» What is expected:
Every line containing the word "scene" needs to be found and copied.
-.-.-
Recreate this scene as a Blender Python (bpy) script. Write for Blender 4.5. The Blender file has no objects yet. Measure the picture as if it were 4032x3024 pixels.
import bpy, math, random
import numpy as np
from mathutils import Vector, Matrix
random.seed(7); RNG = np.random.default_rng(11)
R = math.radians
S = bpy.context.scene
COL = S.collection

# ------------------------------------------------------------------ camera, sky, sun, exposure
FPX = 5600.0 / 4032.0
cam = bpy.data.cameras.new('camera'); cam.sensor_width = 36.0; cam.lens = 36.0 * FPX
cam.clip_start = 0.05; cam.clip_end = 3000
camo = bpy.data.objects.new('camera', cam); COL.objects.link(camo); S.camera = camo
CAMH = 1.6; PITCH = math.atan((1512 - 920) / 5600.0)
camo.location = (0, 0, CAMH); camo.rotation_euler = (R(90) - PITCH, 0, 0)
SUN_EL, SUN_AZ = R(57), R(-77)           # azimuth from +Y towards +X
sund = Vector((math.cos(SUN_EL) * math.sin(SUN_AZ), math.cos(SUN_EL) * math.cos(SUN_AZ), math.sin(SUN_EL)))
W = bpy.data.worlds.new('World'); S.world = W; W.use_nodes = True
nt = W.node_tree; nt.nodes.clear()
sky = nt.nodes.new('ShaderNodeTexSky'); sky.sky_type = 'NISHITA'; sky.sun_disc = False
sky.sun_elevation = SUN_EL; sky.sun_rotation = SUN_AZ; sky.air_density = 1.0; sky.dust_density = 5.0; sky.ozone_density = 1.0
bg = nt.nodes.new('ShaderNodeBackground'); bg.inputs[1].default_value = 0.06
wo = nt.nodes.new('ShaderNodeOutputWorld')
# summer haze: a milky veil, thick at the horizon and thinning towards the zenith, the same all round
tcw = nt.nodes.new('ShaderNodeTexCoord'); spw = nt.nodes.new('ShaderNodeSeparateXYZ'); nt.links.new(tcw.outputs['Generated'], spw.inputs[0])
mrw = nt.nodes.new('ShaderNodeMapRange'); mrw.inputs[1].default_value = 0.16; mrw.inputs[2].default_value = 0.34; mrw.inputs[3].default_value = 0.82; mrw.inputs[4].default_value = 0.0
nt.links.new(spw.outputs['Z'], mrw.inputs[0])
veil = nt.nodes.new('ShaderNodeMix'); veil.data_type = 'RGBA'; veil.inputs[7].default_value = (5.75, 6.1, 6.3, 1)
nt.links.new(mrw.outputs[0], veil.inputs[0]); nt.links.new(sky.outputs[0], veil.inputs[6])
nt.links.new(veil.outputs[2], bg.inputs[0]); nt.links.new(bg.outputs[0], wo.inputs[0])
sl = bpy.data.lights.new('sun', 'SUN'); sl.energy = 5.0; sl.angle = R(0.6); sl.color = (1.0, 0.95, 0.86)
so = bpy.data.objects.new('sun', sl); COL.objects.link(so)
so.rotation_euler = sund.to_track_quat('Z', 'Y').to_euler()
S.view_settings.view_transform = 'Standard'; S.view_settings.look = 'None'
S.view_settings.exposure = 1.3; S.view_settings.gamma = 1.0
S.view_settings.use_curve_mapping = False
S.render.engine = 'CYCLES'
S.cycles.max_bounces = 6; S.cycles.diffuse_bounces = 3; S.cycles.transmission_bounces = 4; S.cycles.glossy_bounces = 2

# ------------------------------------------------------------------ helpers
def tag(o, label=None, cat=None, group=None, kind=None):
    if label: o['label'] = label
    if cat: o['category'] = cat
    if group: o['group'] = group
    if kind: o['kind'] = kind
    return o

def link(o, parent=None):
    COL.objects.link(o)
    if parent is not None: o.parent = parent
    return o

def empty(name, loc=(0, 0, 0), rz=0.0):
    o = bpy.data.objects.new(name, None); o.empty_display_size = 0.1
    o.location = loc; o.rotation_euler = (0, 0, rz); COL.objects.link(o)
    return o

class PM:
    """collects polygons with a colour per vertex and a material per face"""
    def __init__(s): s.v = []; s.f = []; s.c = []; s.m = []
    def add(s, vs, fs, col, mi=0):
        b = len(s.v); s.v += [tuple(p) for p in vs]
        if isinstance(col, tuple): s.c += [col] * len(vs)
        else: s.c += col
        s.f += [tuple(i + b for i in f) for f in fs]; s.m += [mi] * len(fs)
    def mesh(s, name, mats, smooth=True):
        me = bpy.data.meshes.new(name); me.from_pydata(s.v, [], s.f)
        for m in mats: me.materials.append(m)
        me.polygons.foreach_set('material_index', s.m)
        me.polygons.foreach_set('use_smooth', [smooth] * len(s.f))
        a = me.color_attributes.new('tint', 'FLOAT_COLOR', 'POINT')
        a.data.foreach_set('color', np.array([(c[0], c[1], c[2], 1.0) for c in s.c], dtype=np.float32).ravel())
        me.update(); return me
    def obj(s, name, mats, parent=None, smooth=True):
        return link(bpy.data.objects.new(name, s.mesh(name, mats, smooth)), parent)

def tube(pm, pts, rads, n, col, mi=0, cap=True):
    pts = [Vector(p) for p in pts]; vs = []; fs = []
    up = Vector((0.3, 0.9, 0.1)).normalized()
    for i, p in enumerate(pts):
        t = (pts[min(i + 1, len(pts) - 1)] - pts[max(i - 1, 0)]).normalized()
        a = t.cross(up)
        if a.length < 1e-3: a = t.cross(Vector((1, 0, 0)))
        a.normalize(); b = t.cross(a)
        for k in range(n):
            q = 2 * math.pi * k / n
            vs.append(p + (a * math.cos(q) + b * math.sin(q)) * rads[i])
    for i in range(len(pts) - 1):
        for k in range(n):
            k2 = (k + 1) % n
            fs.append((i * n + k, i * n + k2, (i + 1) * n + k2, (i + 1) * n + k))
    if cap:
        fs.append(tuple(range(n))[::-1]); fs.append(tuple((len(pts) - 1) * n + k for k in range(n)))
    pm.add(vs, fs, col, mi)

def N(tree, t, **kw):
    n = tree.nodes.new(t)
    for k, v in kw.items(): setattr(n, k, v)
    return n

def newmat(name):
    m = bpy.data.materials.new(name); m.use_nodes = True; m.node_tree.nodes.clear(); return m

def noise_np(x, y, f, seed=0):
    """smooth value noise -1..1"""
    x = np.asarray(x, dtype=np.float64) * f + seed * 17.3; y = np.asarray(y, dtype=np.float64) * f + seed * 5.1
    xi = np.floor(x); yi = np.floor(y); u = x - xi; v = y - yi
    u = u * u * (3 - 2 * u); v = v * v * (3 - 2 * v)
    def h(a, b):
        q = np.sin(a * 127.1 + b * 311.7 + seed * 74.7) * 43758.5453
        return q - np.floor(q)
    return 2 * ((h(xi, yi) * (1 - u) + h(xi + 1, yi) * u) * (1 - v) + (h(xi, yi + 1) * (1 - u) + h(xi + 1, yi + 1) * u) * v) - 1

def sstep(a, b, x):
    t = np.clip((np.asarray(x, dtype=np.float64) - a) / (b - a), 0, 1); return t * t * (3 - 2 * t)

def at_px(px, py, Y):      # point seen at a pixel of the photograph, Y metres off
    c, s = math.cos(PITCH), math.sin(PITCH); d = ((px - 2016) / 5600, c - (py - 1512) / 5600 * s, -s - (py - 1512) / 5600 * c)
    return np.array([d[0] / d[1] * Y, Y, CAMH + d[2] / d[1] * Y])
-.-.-
» Complete response:
Recreate this scene as a Blender Python (bpy) script. Write for Blender 4.5. The Blender file has no objects yet. Measure the picture as if it were 4032x3024 pixels.
S = bpy.context.scene